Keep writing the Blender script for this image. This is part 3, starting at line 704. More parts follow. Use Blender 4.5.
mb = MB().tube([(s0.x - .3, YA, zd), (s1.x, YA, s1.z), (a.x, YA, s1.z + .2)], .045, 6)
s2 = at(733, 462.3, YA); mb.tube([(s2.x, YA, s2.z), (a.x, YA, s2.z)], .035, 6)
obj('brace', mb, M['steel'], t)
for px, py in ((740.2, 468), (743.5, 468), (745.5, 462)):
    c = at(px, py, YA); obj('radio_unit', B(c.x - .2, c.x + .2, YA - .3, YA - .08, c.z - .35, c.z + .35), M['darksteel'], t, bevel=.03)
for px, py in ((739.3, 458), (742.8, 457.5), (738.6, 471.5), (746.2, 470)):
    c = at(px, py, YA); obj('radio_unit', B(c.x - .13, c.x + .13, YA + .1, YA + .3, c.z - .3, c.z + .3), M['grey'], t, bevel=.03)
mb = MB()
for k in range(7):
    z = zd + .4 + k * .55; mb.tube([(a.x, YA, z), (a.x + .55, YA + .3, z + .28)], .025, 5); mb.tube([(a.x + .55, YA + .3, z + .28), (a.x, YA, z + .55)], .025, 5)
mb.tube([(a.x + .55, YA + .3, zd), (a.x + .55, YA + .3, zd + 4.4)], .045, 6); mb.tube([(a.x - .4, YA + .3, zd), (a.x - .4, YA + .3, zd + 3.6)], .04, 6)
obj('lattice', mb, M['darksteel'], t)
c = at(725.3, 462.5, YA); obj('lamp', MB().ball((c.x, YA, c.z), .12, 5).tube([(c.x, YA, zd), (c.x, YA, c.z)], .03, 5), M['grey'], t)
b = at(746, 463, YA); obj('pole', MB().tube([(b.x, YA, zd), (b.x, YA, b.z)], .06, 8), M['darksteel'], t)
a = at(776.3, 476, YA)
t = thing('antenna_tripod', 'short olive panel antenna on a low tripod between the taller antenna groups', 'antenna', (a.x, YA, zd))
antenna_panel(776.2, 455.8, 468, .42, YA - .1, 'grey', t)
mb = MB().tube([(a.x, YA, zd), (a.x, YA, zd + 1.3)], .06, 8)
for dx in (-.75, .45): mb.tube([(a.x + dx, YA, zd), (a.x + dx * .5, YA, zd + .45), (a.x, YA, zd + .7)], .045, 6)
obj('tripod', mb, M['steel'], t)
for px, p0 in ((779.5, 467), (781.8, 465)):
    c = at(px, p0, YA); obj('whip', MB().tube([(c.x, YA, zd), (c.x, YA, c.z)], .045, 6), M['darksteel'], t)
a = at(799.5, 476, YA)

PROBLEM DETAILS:
Your task is to quote the listing above word for word.

RIGHT ANSWER:
Keep writing the Blender script for this image. This is part 3, starting at line 704. More parts follow. Use Blender 4.5.
mb = MB().tube([(s0.x - .3, YA, zd), (s1.x, YA, s1.z), (a.x, YA, s1.z + .2)], .045, 6)
s2 = at(733, 462.3, YA); mb.tube([(s2.x, YA, s2.z), (a.x, YA, s2.z)], .035, 6)
obj('brace', mb, M['steel'], t)
for px, py in ((740.2, 468), (743.5, 468), (745.5, 462)):
    c = at(px, py, YA); obj('radio_unit', B(c.x - .2, c.x + .2, YA - .3, YA - .08, c.z - .35, c.z + .35), M['darksteel'], t, bevel=.03)
for px, py in ((739.3, 458), (742.8, 457.5), (738.6, 471.5), (746.2, 470)):
    c = at(px, py, YA); obj('radio_unit', B(c.x - .13, c.x + .13, YA + .1, YA + .3, c.z - .3, c.z + .3), M['grey'], t, bevel=.03)
mb = MB()
for k in range(7):
    z = zd + .4 + k * .55; mb.tube([(a.x, YA, z), (a.x + .55, YA + .3, z + .28)], .025, 5); mb.tube([(a.x + .55, YA + .3, z + .28), (a.x, YA, z + .55)], .025, 5)
mb.tube([(a.x + .55, YA + .3, zd), (a.x + .55, YA + .3, zd + 4.4)], .045, 6); mb.tube([(a.x - .4, YA + .3, zd), (a.x - .4, YA + .3, zd + 3.6)], .04, 6)
obj('lattice', mb, M['darksteel'], t)
c = at(725.3, 462.5, YA); obj('lamp', MB().ball((c.x, YA, c.z), .12, 5).tube([(c.x, YA, zd), (c.x, YA, c.z)], .03, 5), M['grey'], t)
b = at(746, 463, YA); obj('pole', MB().tube([(b.x, YA, zd), (b.x, YA, b.z)], .06, 8), M['darksteel'], t)
a = at(776.3, 476, YA)
t = thing('antenna_tripod', 'short olive panel antenna on a low tripod between the taller antenna groups', 'antenna', (a.x, YA, zd))
antenna_panel(776.2, 455.8, 468, .42, YA - .1, 'grey', t)
mb = MB().tube([(a.x, YA, zd), (a.x, YA, zd + 1.3)], .06, 8)
for dx in (-.75, .45): mb.tube([(a.x + dx, YA, zd), (a.x + dx * .5, YA, zd + .45), (a.x, YA, zd + .7)], .045, 6)
obj('tripod', mb, M['steel'], t)
for px, p0 in ((779.5, 467), (781.8, 465)):
    c = at(px, p0, YA); obj('whip', MB().tube([(c.x, YA, zd), (c.x, YA, c.z)], .045, 6), M['darksteel'], t)
a = at(799.5, 476, YA)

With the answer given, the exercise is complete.